In those years, coming to Zhejiang was one of the life’s musts for poets. Textual researches indicate that, of the 2,200 poets whose poetries are anthologized in the “Complete Poetry of the Tang”, 450 traveled this route in eastern Zhejiang, that is, 20 % of the poets in the country came to this part of Zhejiang. It is believed that this is an amazing phenomenon in the history of Chinese culture. They wrote more than 1,500 poems about this part of Zhejiang.

What did eastern Zhejiang hold for these poets?

Yu the Great was a legendary king of ancient China in its dawning years. He brought floods under control here and his great mausoleum is in Shaoxing. Gou Jian, the king of Yue State in Warring States period (403-221BC), rose from defeat and humiliation to defeat his archrival and recovered his kingdom. It featured the gorgeous beauty of nature. It was where the Chinese landscape poetry originated. Xie Linyun (385-433) lived here. He and his friends traveled in no man’s land of beauty and created nature poems, something unseen before in history. The Tang poets followed his steps to see nature that inspired poetry hundreds of years before. It was the home to the southern sector of Buddhism which first prospered in China in the Han Dynasty. Since the Eastern Jin Dynasty (316-420), the poetic beauty of eastern Zhejiang attracted Buddhist monks. Tiantai played a key role in the prosperity of the religion. Tiantai Mountain also gave birth to a famous legend of the Han Dynasty. Two men lost their way in the mountain and ran into two immortal fairies. They spent half a year with the immortals before they left for home only to find that ten generations of people had come and gone. Zhuang Zi (c.369-286BC), a famous scholar, wrote famously about an angler fishing in the East China Sea with a long pole and waiting for years before he finally landed a giant cod fish. Wang Xizhi (303-361), arguably the greater master of Chinese calligraphy, retired to eastern Zhejiang. On a fine spring day, he invited his friends to a gathering on a stream at Orchid Pavilion, Shaoxing, and wrote one of the greatest Chinese essays in memory of the occasion. And there are more.

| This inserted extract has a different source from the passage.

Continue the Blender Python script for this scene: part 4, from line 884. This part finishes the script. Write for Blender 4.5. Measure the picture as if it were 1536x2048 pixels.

What did these poets do in eastern Zhejiang? Some came to experience the natural grandeur, some came to enjoy a leisurely life far away from the madding world, some worked here or traveled on business, some came to explore its geographic features, resources and lifestyles, and some dreamed of it from far away. The poems they wrote about their sojourns and sightseeing are colorful and memorable part of Chinese poetry. Their footsteps and their stories in eastern Zhejiang become another part of history and culture and local folklore.

Modern scholars in Xinchang County first noticed the preference of the Tang poets in the 1980s. After systematically tracing their footsteps and doing thorough textual research, the scholars identified the three routes. Their discovery and their identifying the routes as the Road of Tang Poetry in Eastern Zhejiang have been widely recognized by the academic circles and a few national and international seminars have been held in Xinchang on the theme. The regional phenomenon reflects the cultural prosperity that eastern Zhejiang experienced in the centuries from the Eastern Jin to the Tang. The routes identified in modern times point to a unique development in the Tang poetry. Xinchang, a central stop on the routes, played an important role in this flourishing poetic phenomenon of the Tang.

Today, a string of scenic spots on the routes have been restored, connected and opened to tourists. Plans have also been formulated to salvage those sites in extremely poor repairs. Tourism developers and scholars agree that there is a long way to go before tourists can best re-experience one of the glorious parts of the Tang poetry along the routes in eastern Zhejiang.